Work to be completed
Write out the listing beneath this instruction in its entirety, exactly as it reads.

Information provided

begin

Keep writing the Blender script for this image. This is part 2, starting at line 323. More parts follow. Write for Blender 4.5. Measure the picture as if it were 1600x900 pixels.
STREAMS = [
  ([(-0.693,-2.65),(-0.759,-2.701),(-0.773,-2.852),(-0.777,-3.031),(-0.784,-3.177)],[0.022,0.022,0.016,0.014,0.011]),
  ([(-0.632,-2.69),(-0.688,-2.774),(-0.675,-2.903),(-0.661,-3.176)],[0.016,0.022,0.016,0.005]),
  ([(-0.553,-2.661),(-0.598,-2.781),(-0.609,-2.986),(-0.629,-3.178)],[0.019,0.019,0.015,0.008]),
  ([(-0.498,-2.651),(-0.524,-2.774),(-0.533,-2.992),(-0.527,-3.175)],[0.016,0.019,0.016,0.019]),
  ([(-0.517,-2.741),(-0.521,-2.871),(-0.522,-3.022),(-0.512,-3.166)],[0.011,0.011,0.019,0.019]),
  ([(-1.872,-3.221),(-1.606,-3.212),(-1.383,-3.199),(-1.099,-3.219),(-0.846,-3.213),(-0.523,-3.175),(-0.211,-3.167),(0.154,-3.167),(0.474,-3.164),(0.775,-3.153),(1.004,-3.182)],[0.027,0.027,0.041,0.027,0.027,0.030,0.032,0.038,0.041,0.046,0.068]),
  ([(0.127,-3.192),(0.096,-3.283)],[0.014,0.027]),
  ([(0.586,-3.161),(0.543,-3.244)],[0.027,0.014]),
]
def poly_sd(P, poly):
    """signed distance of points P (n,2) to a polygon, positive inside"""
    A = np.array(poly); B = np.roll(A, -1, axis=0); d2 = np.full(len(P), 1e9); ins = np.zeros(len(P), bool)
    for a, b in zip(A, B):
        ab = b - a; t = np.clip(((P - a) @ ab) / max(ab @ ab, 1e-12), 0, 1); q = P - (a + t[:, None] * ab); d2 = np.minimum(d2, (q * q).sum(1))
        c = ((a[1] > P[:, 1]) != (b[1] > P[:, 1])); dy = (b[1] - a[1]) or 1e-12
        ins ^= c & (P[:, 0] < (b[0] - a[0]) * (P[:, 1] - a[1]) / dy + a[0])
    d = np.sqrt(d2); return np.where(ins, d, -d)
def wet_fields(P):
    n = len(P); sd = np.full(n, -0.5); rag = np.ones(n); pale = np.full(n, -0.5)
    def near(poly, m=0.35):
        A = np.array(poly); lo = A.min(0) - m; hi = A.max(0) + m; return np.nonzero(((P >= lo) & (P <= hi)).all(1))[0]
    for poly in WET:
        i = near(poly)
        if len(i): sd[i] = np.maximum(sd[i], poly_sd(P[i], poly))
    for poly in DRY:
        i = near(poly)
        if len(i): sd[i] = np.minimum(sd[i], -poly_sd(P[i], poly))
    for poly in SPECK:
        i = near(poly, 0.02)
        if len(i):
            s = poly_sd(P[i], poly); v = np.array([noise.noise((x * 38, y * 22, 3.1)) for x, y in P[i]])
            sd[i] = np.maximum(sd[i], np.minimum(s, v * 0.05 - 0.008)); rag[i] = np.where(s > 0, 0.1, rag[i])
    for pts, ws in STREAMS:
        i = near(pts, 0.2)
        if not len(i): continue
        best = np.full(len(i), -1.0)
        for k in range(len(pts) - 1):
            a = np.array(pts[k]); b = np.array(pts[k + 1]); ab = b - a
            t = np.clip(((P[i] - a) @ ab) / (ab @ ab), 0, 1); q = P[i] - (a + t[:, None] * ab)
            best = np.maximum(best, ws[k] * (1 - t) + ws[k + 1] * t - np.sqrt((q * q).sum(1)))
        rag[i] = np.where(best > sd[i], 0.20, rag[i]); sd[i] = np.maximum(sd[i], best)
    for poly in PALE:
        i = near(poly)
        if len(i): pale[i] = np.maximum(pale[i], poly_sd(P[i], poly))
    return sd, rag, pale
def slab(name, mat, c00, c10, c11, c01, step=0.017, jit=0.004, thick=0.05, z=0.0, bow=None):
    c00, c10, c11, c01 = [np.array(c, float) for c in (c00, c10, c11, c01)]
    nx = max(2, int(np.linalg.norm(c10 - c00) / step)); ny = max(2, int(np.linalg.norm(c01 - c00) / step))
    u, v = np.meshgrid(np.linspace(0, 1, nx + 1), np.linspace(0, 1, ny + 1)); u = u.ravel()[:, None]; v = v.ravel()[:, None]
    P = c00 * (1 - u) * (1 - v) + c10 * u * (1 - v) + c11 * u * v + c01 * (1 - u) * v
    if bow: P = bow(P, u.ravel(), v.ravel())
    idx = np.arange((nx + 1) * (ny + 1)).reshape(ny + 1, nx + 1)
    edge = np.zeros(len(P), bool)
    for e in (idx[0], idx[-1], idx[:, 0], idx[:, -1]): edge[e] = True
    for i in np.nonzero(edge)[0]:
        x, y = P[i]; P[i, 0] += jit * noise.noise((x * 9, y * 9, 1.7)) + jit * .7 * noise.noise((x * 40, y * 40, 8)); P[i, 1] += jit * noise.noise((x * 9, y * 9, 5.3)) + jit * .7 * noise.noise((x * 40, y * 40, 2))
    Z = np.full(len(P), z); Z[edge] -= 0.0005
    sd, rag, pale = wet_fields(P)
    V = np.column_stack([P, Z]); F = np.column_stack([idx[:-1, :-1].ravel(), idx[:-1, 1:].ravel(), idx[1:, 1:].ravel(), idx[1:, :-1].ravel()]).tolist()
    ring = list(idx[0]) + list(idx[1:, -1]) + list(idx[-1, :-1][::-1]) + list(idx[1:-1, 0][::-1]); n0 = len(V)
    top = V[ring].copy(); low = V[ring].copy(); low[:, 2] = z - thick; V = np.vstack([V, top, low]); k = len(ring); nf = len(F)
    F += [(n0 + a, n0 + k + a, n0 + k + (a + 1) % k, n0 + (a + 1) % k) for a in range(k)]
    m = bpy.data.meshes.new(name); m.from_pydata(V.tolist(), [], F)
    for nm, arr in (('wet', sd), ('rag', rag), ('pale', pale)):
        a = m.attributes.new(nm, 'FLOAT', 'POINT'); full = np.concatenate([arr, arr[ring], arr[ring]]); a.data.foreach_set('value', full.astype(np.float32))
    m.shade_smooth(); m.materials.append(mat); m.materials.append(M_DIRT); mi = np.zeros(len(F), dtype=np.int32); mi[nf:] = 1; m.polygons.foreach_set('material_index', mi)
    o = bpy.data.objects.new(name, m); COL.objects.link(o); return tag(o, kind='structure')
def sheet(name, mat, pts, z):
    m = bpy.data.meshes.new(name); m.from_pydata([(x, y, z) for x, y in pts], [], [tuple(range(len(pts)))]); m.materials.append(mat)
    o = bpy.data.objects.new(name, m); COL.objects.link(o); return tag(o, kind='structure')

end

Expected output
Keep writing the Blender script for this image. This is part 2, starting at line 323. More parts follow. Write for Blender 4.5. Measure the picture as if it were 1600x900 pixels.
STREAMS = [
  ([(-0.693,-2.65),(-0.759,-2.701),(-0.773,-2.852),(-0.777,-3.031),(-0.784,-3.177)],[0.022,0.022,0.016,0.014,0.011]),
  ([(-0.632,-2.69),(-0.688,-2.774),(-0.675,-2.903),(-0.661,-3.176)],[0.016,0.022,0.016,0.005]),
  ([(-0.553,-2.661),(-0.598,-2.781),(-0.609,-2.986),(-0.629,-3.178)],[0.019,0.019,0.015,0.008]),
  ([(-0.498,-2.651),(-0.524,-2.774),(-0.533,-2.992),(-0.527,-3.175)],[0.016,0.019,0.016,0.019]),
  ([(-0.517,-2.741),(-0.521,-2.871),(-0.522,-3.022),(-0.512,-3.166)],[0.011,0.011,0.019,0.019]),
  ([(-1.872,-3.221),(-1.606,-3.212),(-1.383,-3.199),(-1.099,-3.219),(-0.846,-3.213),(-0.523,-3.175),(-0.211,-3.167),(0.154,-3.167),(0.474,-3.164),(0.775,-3.153),(1.004,-3.182)],[0.027,0.027,0.041,0.027,0.027,0.030,0.032,0.038,0.041,0.046,0.068]),
  ([(0.127,-3.192),(0.096,-3.283)],[0.014,0.027]),
  ([(0.586,-3.161),(0.543,-3.244)],[0.027,0.014]),
]
def poly_sd(P, poly):
    """signed distance of points P (n,2) to a polygon, positive inside"""
    A = np.array(poly); B = np.roll(A, -1, axis=0); d2 = np.full(len(P), 1e9); ins = np.zeros(len(P), bool)
    for a, b in zip(A, B):
        ab = b - a; t = np.clip(((P - a) @ ab) / max(ab @ ab, 1e-12), 0, 1); q = P - (a + t[:, None] * ab); d2 = np.minimum(d2, (q * q).sum(1))
        c = ((a[1] > P[:, 1]) != (b[1] > P[:, 1])); dy = (b[1] - a[1]) or 1e-12
        ins ^= c & (P[:, 0] < (b[0] - a[0]) * (P[:, 1] - a[1]) / dy + a[0])
    d = np.sqrt(d2); return np.where(ins, d, -d)
def wet_fields(P):
    n = len(P); sd = np.full(n, -0.5); rag = np.ones(n); pale = np.full(n, -0.5)
    def near(poly, m=0.35):
        A = np.array(poly); lo = A.min(0) - m; hi = A.max(0) + m; return np.nonzero(((P >= lo) & (P <= hi)).all(1))[0]
    for poly in WET:
        i = near(poly)
        if len(i): sd[i] = np.maximum(sd[i], poly_sd(P[i], poly))
    for poly in DRY:
        i = near(poly)
        if len(i): sd[i] = np.minimum(sd[i], -poly_sd(P[i], poly))
    for poly in SPECK:
        i = near(poly, 0.02)
        if len(i):
            s = poly_sd(P[i], poly); v = np.array([noise.noise((x * 38, y * 22, 3.1)) for x, y in P[i]])
            sd[i] = np.maximum(sd[i], np.minimum(s, v * 0.05 - 0.008)); rag[i] = np.where(s > 0, 0.1, rag[i])
    for pts, ws in STREAMS:
        i = near(pts, 0.2)
        if not len(i): continue
        best = np.full(len(i), -1.0)
        for k in range(len(pts) - 1):
            a = np.array(pts[k]); b = np.array(pts[k + 1]); ab = b - a
            t = np.clip(((P[i] - a) @ ab) / (ab @ ab), 0, 1); q = P[i] - (a + t[:, None] * ab)
            best = np.maximum(best, ws[k] * (1 - t) + ws[k + 1] * t - np.sqrt((q * q).sum(1)))
        rag[i] = np.where(best > sd[i], 0.20, rag[i]); sd[i] = np.maximum(sd[i], best)
    for poly in PALE:
        i = near(poly)
        if len(i): pale[i] = np.maximum(pale[i], poly_sd(P[i], poly))
    return sd, rag, pale
def slab(name, mat, c00, c10, c11, c01, step=0.017, jit=0.004, thick=0.05, z=0.0, bow=None):
    c00, c10, c11, c01 = [np.array(c, float) for c in (c00, c10, c11, c01)]
    nx = max(2, int(np.linalg.norm(c10 - c00) / step)); ny = max(2, int(np.linalg.norm(c01 - c00) / step))
    u, v = np.meshgrid(np.linspace(0, 1, nx + 1), np.linspace(0, 1, ny + 1)); u = u.ravel()[:, None]; v = v.ravel()[:, None]
    P = c00 * (1 - u) * (1 - v) + c10 * u * (1 - v) + c11 * u * v + c01 * (1 - u) * v
    if bow: P = bow(P, u.ravel(), v.ravel())
    idx = np.arange((nx + 1) * (ny + 1)).reshape(ny + 1, nx + 1)
    edge = np.zeros(len(P), bool)
    for e in (idx[0], idx[-1], idx[:, 0], idx[:, -1]): edge[e] = True
    for i in np.nonzero(edge)[0]:
        x, y = P[i]; P[i, 0] += jit * noise.noise((x * 9, y * 9, 1.7)) + jit * .7 * noise.noise((x * 40, y * 40, 8)); P[i, 1] += jit * noise.noise((x * 9, y * 9, 5.3)) + jit * .7 * noise.noise((x * 40, y * 40, 2))
    Z = np.full(len(P), z); Z[edge] -= 0.0005
    sd, rag, pale = wet_fields(P)
    V = np.column_stack([P, Z]); F = np.column_stack([idx[:-1, :-1].ravel(), idx[:-1, 1:].ravel(), idx[1:, 1:].ravel(), idx[1:, :-1].ravel()]).tolist()
    ring = list(idx[0]) + list(idx[1:, -1]) + list(idx[-1, :-1][::-1]) + list(idx[1:-1, 0][::-1]); n0 = len(V)
    top = V[ring].copy(); low = V[ring].copy(); low[:, 2] = z - thick; V = np.vstack([V, top, low]); k = len(ring); nf = len(F)
    F += [(n0 + a, n0 + k + a, n0 + k + (a + 1) % k, n0 + (a + 1) % k) for a in range(k)]
    m = bpy.data.meshes.new(name); m.from_pydata(V.tolist(), [], F)
    for nm, arr in (('wet', sd), ('rag', rag), ('pale', pale)):
        a = m.attributes.new(nm, 'FLOAT', 'POINT'); full = np.concatenate([arr, arr[ring], arr[ring]]); a.data.foreach_set('value', full.astype(np.float32))
    m.shade_smooth(); m.materials.append(mat); m.materials.append(M_DIRT); mi = np.zeros(len(F), dtype=np.int32); mi[nf:] = 1; m.polygons.foreach_set('material_index', mi)
    o = bpy.data.objects.new(name, m); COL.objects.link(o); return tag(o, kind='structure')
def sheet(name, mat, pts, z):
    m = bpy.data.meshes.new(name); m.from_pydata([(x, y, z) for x, y in pts], [], [tuple(range(len(pts)))]); m.materials.append(mat)
    o = bpy.data.objects.new(name, m); COL.objects.link(o); return tag(o, kind='structure')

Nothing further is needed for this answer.